Exercise objective:
Go through the listing beneath this task and return every line that carries the string "follow".

— START OF Records to use —

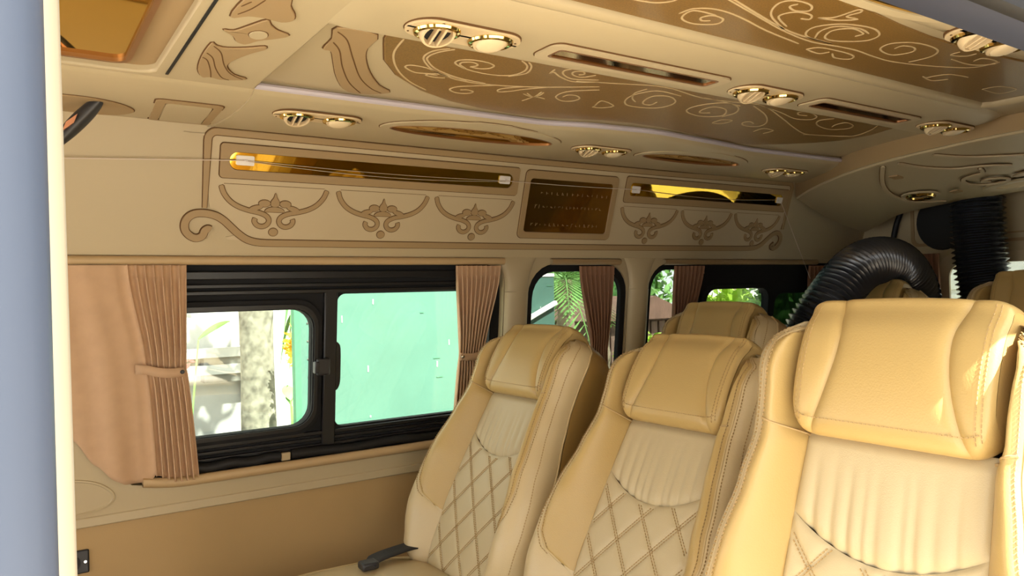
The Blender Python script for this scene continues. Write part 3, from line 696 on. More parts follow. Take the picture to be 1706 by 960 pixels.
# hooks on the mirror strips and the strings between them
for i, (x, w) in enumerate(((.458, .020), (1.166, .017), (1.665, .016), (2.384, .014))):
    lab = ('clear square hook at the front end of the front gold mirror strip', 'white square hook at the rear end of the front gold mirror strip',
           'white square hook at the front end of the rear gold mirror strip', 'grey square hook at the rear end of the rear gold mirror strip')[i]
    k = MB().prism(rrect(x-w, x+w, .198-.011, .198+.011, .003), .0045, .0095).build('adhesive_hook', 'hookmat', fn=panel_map, bevel=.0015)
    tag(k, lab, 'hook', 'hooks on the mirror strips')
    MB().tube([panel_map(x-.004, .198, .009), panel_map(x-.002, .199, .014), panel_map(x+.004, .199, .014)], .0016, 6).build('peg', 'hookmat', k)
def string(a, b, sag, lab, off=.012, r=.0007):
    pts = [panel_map(a[0]+(b[0]-a[0])*i/16, a[1]+(b[1]-a[1])*i/16 - sag*math.sin(PI*i/16), off) for i in range(17)]
    tag(MB().tube(pts, r, 5).build('string', 'wire'), lab, 'string', 'strings along the side panel')
string((-.35, .148), (.458, .199), 0, 'pale string running from the door pillar to the first hook', r=.0013)
string((.458, .199), (1.166, .196), .006, 'pale string stretched along the front gold mirror strip, upper one')
string((.458, .197), (1.166, .194), .013, 'pale string sagging along the front gold mirror strip, lower one')
string((1.166, .196), (1.665, .199), .002, 'pale string crossing the bronze mirror between two hooks', r=.0011)
string((1.665, .199), (2.384, .200), .012, 'pale string sagging along the rear gold mirror strip')
t = MB(); t.tube([panel_map(2.384, .198, .012), (2.62, 1.80, 1.22)], .0009, 5)
tag(t.build('string', 'wire'), 'pale string slanting down from the last hook to the rear window', 'string', 'strings along the side panel')

# ---- air vent and lamp pairs
def vent_pair():
    e = empty('vent_lamp_pair')
    dn = lambda x, y, n: (x, y, -n)
    pl = [(x, y) for x, y in rrect(-.088, .088, -.036, .036, .036, 10)]
    MB().prism(pl, -.002, .004).build('plate', 'vent_cream', e, fn=dn, bevel=.002)
    MB().prism(grow(pl, .0015), -.002, .0012).build('plate_edge', 'groove', e, fn=dn)
    for i, x in enumerate((-.043, .043)):
        r = MB(); r.grid(lambda u, v: (x + (.0285+.0048*math.cos(2*PI*v))*math.cos(2*PI*u), (.0285+.0048*math.cos(2*PI*v))*math.sin(2*PI*u), .005+.0046*math.sin(2*PI*v)), 28, 8)
        ring = r.build('gold_ring', 'gold', e, fn=dn)
        tl = math.radians(24 if i == 0 else 14); ct, st_ = math.cos(tl), math.sin(tl)
        dt = lambda x, y, n: (x, y*ct - (n-.002)*st_, -(.002 + y*st_ + (n-.002)*ct))
        if i == 0:
            b = MB().lathe([(.0265,.003),(.026,.009),(.0235,.0135),(.0205,.0135),(.0198,.004)], 24, (x, 0), caps=False).build('nozzle', 'vent_cream', ring, fn=dt)
            MB().lathe([(.0204,.0055),(.0001,.0055)], 24, (x, 0), caps=False).build('dark_opening', 'rubber', ring, fn=dt)
            for q in (-.0055, .0065): MB().box(x+q-.0016, x+q+.0016, -.0190, .0190, .005, .0135).build('fin', 'vent_cream', ring, fn=dt, bevel=.0008)
        else:
            MB().lathe([(.0265,.003),(.0262,.0075),(.0230,.0095),(.0220,.0095)], 24, (x, 0), caps=False).build('lamp_collar', 'vent_cream', ring, fn=dt)
            MB().lathe([(.0220,.0092),(.0205,.0112),(.016,.0132),(.009,.0142),(.0001,.0146)], 24, (x, 0), caps=False).build('lens', 'lens', ring, fn=dt)
    for x, y in ((-.078, .018), (-.05, -.033), (.078, -.012)):
        MB().lathe([(.0016,.004),(.0016,.005),(.0001,.005)], 8, (x, y), caps=False).build('screw', 'groove', e, fn=dn)
    return e
VP = [((.520,1.447), 'gold ringed vent and lamp pair above the front end of the carved side panel'), ((1.262,1.455), 'gold ringed vent and lamp pair above the bronze mirror of the side panel'),
      ((2.025,1.470), 'gold ringed vent and lamp pair at the rear end of the side soffit'), ((.538,.905), 'large gold ringed vent and lamp pair at the front of the ceiling beam'),
      ((1.195,.905), 'gold ringed vent and lamp pair between the two mirrors of the ceiling beam'), ((1.835,.893), 'gold ringed vent and lamp pair at the rear end of the ceiling beam'),
      ((1.19,.512), 'gold ringed vent and lamp pair under the door head rail')]
proto = vent_pair()
for i, ((x, y), lab) in enumerate(VP):
    v = proto if i == 0 else copy_tree(proto)
    z = SOF(y) if y > 1.3 else (1.561 if y > .7 else 1.5495)
    v.location = (x, y, z); tag(v, lab, 'air vent', 'vent and lamp pairs')
    if y > 1.3: v.rotation_euler = (.03, 0, 0)
# slim mirrors in the beam
def beam_mirror(x0, x1, lab, m):
    bm_ = ceil_map(1.561)
    e = MB().prism(rrect(x0, x1, .868, .936, .018), -.002, .004, [rrect(x0+.022, x1-.022, .886, .918, .006)]).build('beam_mirror', 'cream_light', fn=bm_, bevel=.0025)
    tag(e, lab, 'mirror', 'slim mirrors in the ceiling beam')
    MB().prism(rrect(x0-.002, x1+.002, .866, .938, .02), -.002, .0012).build('groove', 'groove', e, fn=bm_)
    MB().prism(rrect(x0+.020, x1-.020, .884, .920, .008), -.002, .0022).build('mirror_strip', m, e, fn=bm_, smooth=0)
    MB().prism(rrect(x0+.019, x1-.019, .883, .921, .008), -.001, .0045, [rrect(x0+.023, x1-.023, .887, .917, .006)]).build('copper_lip', 'lip', e, fn=bm_)
beam_mirror(.672, 1.062, 'slim framed bronze mirror in the front part of the ceiling beam', 'brown_mirror')
beam_mirror(1.325, 1.690, 'slim framed bronze mirror in the rear part of the ceiling beam', 'brown_mirror')
# pointed oval niches in the soffit
def niche(cx, hw, hd, lab, m):
    def oval(k): return [(cx + hw*k*math.copysign(abs(math.cos(a))**.85, math.cos(a)), 1.452 + hd*k*math.sin(a)*(1 if abs(math.cos(a)) < .2 else .95)) for a in [2*PI*i/48 for i in range(48)]]
    inn = [(cx + (hw-.022)*math.cos(a), 1.452 + (hd-.036)*math.sin(a)) for a in [2*PI*i/48 for i in range(48)]]
    e = MB().prism(oval(1), -.004, .004, [inn]).build('oval_soffit_mirror', 'ceil', fn=sof_map, bevel=.0025)
    tag(e, lab, 'mirror', 'oval mirrors in the side soffit')
    MB().prism(grow(oval(1), .0018), -.004, .0012).build('groove', 'groove', e, fn=sof_map)
    MB().prism(grow(inn, .002), -.004, .0015).build('mirror_inlay', m, e, fn=sof_map, smooth=0)
    MB().prism(grow(inn, .0015), -.002, .0046, [grow(inn, -.0012)]).build('copper_lip', 'lip', e, fn=sof_map)
niche(.888, .232, .085, 'long pointed oval gold mirror in the side soffit near the front', 'gold_mirror')
niche(1.592, .208, .080, 'long pointed oval gold mirror in the side soffit near the rear', 'gold_mirror')
ov = [(.89 + .17*math.cos(a), .502 + .036*math.sin(a)) for a in [2*PI*i/40 for i in range(40)]]
ni = [(.89 + .145*math.cos(a), .502 + .020*math.sin(a)) for a in [2*PI*i/40 for i in range(40)]]
e = MB().prism(ov, -.004, .004, [ni]).build('oval_soffit_mirror', 'ceil', fn=ceil_map(1.5505), bevel=.0025); tag(e, 'oval gold mirror in the ceiling just inside the door head rail', 'mirror', 'oval mirrors in the side soffit')
MB().prism(grow(ni, .002), -.004, .0015).build('mirror_inlay', 'gold_mirror', e, fn=ceil_map(1.5505), smooth=0)
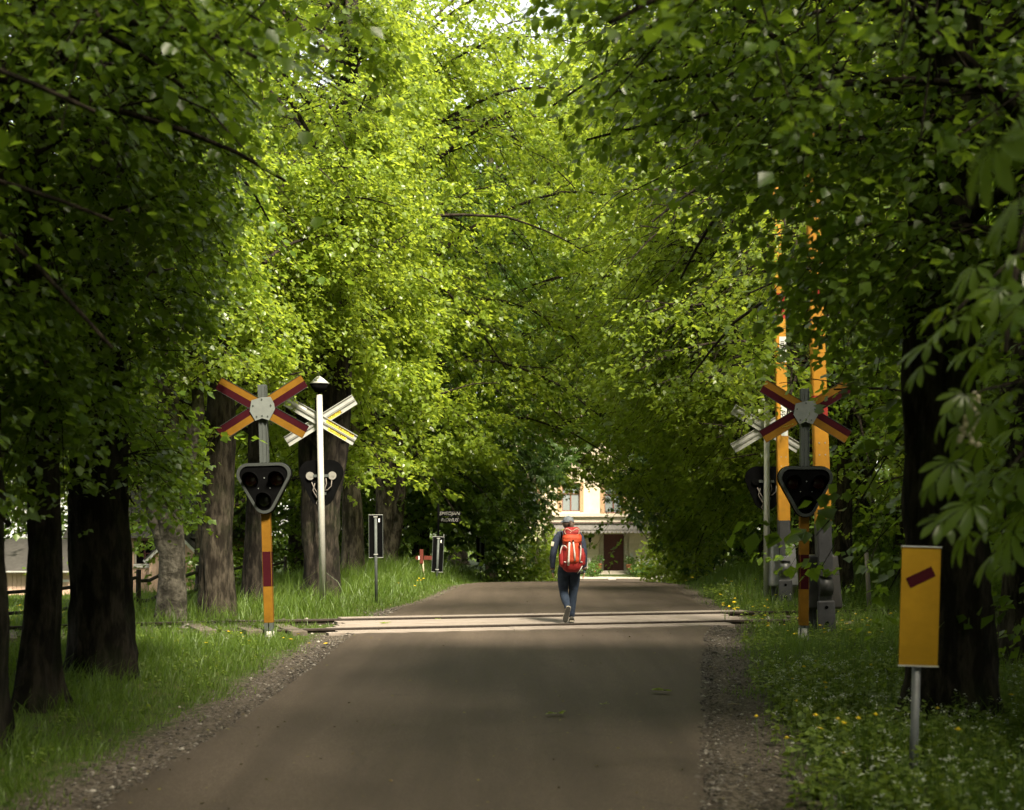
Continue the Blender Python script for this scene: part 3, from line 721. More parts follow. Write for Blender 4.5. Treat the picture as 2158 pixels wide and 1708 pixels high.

— END OF Records to use —

Written answer:
The Blender Python script for this scene continues. Write part 3, from line 696 on. More parts follow. Take the picture to be 1706 by 960 pixels.
Continue the Blender Python script for this scene: part 3, from line 721. More parts follow. Write for Blender 4.5. Treat the picture as 2158 pixels wide and 1708 pixels high.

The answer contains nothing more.